Left: Three RAF Avro Lancaster B.Is based at Waddington, Lincolnshire, fly above the clouds, September 29, 1942. Introduced into service in February 1942, 7,377 of these four-engine “Lancs” were built. They became the main heavy bomber used by the RAF as well as the most famous and successful of the war’s night bombers in contrast to the USAAF heavy bombers that were used mostly in daylight raids over occupied Europe. On the night May 16, 1943, a British squadron of 19 modified Avro Lancaster bombers (Mk.III), each with a 9,250‑lb payload of one externally mounted, specially designed “bouncing bomb” (actually a revolving depth charge), flew toward three dams on the Moehne and Eder rivers in the Germany’s Ruhr Valley in the state of North Rhine-Westphalia. In a spectacular feat of precision bombing, the “dambusters” in Operation Chastise arguably performed the most audacious bombing raid of the European war, breaching two of three targeted dams. The Moehne dam alone spilled around 330 million tons of water into the western Ruhr region, devastating factories, munition plants, homes, mines, and farmland for miles around. Bodies of at least 1,579 victims were found along the Moehne and Ruhr rivers, 70 in the Eder Valley, with hundreds of people gone missing. The RAF lost 8 Lancasters and 53 crewmembers in the Chastise raid.

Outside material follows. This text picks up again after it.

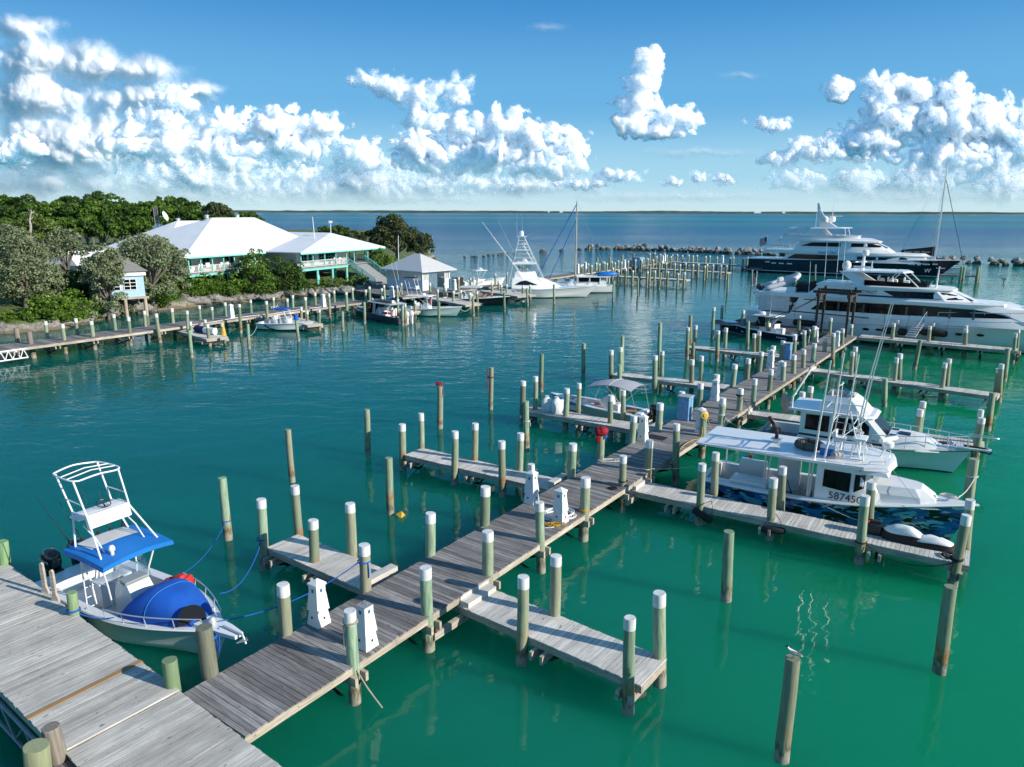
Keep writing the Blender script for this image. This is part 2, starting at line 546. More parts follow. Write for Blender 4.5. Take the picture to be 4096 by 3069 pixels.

Right: Squadron No. 35 was the first RAF squadron to use the Handley Page Halifax pictured above. The Halifax entered military service in November 1940. Squadron No. 35 carried out the first Halifax raid on March 10/11, 1941, over Le Havre, France. Both the Avro Lancaster (left frame) and the Halifax emerged as capable four-engine strategic bombers. Air Chief Marshal Sir Arthur Harris, since February 1942 head of RAF Bomber Command, deprecated the Halifax for its smaller payload, sharing as it did the same specification as the contemporary twin-engine Avro Manchester. Halifax’s stable mate Lancaster had the distinction of carrying the 22,000 lb earthquake bomb called Grand Slam used by Bomber Command against hardened German targets towards the end of World War II. During their wartime service Halifaxes flew a total of 82,773 operations and dropped 224,207 tons of bombs, while 1,833 aircraft were lost. The Halifax was flown in large numbers by other Allied and Commonwealth air forces such as Canada’s, Australia’s, the Free French, and Poland’s.